→ **The exercise**:
Copy word for word the lines in the records below, starting at the line with "Recreate this scene" and ending at the line with "rng = np.random.default_rng(11)". Skip the pictures.

## start

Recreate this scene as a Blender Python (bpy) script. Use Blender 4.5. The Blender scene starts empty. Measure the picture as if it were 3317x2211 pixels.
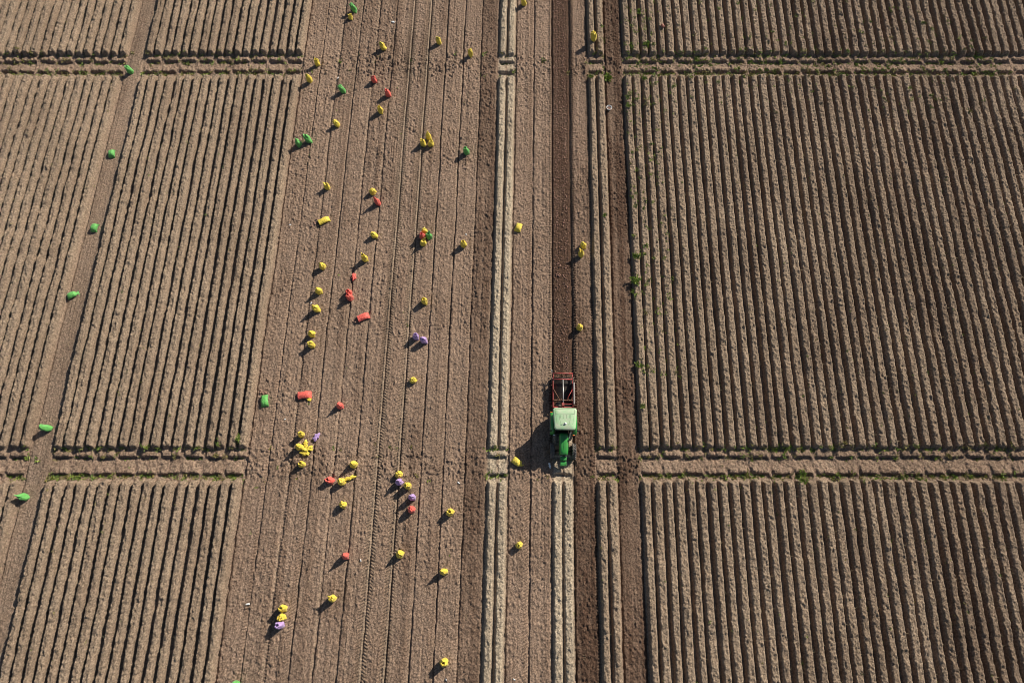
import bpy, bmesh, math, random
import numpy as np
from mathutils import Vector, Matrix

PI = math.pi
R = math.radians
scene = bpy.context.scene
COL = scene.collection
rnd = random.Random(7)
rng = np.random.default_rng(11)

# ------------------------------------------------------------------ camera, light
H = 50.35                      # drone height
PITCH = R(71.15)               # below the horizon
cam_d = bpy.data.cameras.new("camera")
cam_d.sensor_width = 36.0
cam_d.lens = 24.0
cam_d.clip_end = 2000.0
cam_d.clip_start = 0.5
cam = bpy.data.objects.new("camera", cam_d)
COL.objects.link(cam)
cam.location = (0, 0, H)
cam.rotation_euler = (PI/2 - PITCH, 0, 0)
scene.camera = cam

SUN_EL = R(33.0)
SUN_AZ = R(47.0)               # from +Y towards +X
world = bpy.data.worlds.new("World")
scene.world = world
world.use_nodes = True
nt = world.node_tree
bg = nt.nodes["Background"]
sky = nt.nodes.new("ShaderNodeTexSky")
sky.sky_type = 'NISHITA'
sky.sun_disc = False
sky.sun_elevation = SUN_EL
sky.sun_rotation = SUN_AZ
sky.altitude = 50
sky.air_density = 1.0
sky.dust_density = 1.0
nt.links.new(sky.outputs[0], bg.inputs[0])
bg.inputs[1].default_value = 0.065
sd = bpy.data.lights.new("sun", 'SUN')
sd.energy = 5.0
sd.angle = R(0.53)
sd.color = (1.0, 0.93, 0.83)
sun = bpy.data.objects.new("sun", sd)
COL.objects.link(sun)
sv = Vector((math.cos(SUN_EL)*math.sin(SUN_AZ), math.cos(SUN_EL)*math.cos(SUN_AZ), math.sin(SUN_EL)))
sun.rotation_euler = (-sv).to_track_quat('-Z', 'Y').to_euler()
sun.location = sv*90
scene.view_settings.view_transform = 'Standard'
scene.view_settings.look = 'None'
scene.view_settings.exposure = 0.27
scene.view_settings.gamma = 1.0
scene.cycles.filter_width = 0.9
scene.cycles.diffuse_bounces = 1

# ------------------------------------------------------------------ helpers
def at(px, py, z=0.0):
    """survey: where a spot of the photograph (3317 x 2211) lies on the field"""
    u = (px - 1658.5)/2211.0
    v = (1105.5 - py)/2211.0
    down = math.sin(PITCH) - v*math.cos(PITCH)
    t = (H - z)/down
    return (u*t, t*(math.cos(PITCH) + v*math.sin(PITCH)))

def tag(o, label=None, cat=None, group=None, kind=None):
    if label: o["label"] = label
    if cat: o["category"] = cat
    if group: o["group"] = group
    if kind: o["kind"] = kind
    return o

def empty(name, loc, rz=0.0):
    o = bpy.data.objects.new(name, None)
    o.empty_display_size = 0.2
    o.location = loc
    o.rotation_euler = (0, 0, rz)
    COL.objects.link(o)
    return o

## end
## start

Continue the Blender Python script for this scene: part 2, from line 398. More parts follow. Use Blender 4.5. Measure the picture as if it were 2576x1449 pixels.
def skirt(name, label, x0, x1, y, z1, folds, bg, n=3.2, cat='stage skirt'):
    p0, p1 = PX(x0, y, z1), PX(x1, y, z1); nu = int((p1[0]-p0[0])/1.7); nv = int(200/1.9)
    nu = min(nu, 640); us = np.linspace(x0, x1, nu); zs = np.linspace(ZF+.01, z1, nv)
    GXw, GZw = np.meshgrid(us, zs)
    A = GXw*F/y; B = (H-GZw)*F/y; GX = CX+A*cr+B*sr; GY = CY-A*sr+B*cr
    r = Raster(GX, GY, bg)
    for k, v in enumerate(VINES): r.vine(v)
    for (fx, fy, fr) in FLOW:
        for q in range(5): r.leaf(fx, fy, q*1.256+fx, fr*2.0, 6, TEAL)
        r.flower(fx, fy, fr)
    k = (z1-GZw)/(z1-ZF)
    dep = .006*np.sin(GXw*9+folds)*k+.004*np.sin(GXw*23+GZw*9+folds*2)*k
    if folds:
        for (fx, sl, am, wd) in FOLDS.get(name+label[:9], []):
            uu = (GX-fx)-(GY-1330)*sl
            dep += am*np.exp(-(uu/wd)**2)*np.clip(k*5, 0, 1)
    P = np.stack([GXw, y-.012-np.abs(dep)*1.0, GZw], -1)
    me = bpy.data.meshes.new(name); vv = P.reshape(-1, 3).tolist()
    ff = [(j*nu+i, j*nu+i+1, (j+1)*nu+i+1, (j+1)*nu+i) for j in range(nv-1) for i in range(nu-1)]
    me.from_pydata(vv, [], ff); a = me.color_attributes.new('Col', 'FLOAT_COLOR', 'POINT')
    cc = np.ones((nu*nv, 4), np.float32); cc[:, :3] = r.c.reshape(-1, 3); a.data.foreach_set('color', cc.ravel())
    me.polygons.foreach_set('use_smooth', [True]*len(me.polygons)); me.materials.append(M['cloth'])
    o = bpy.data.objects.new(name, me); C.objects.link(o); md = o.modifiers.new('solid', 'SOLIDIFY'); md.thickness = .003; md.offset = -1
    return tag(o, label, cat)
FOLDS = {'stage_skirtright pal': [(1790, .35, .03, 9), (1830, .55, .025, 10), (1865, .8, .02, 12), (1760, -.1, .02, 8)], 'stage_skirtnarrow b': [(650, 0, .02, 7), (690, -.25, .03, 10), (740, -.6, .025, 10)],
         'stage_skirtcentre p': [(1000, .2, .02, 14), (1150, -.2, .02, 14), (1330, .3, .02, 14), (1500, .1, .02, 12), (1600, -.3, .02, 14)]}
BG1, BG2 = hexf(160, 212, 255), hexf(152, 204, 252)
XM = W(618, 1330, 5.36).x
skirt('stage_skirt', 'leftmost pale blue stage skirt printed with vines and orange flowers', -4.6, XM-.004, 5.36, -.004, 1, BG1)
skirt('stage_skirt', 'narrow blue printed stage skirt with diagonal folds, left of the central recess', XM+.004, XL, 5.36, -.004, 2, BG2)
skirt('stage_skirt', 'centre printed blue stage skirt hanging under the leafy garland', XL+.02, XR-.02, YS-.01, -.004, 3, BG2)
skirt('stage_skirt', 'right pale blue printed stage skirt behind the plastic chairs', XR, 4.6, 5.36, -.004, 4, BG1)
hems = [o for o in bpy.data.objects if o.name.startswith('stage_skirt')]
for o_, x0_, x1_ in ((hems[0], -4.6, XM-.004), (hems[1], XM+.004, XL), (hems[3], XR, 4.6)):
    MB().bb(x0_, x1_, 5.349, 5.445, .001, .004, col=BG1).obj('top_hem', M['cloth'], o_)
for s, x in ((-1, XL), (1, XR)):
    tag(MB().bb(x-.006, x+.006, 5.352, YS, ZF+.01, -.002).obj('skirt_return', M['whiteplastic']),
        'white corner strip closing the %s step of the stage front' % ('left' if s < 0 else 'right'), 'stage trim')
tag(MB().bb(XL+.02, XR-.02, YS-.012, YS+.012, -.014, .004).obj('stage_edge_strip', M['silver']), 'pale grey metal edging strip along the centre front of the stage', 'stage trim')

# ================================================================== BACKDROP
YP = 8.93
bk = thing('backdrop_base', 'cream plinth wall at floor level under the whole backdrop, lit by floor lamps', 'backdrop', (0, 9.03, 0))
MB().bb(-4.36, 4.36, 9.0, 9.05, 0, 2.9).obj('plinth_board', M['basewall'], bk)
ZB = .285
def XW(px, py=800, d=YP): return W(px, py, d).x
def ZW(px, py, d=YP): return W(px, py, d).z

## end

→ **Output of the exercise**:
Recreate this scene as a Blender Python (bpy) script. Use Blender 4.5. The Blender scene starts empty. Measure the picture as if it were 3317x2211 pixels.
import bpy, bmesh, math, random
import numpy as np
from mathutils import Vector, Matrix

PI = math.pi
R = math.radians
scene = bpy.context.scene
COL = scene.collection
rnd = random.Random(7)
rng = np.random.default_rng(11)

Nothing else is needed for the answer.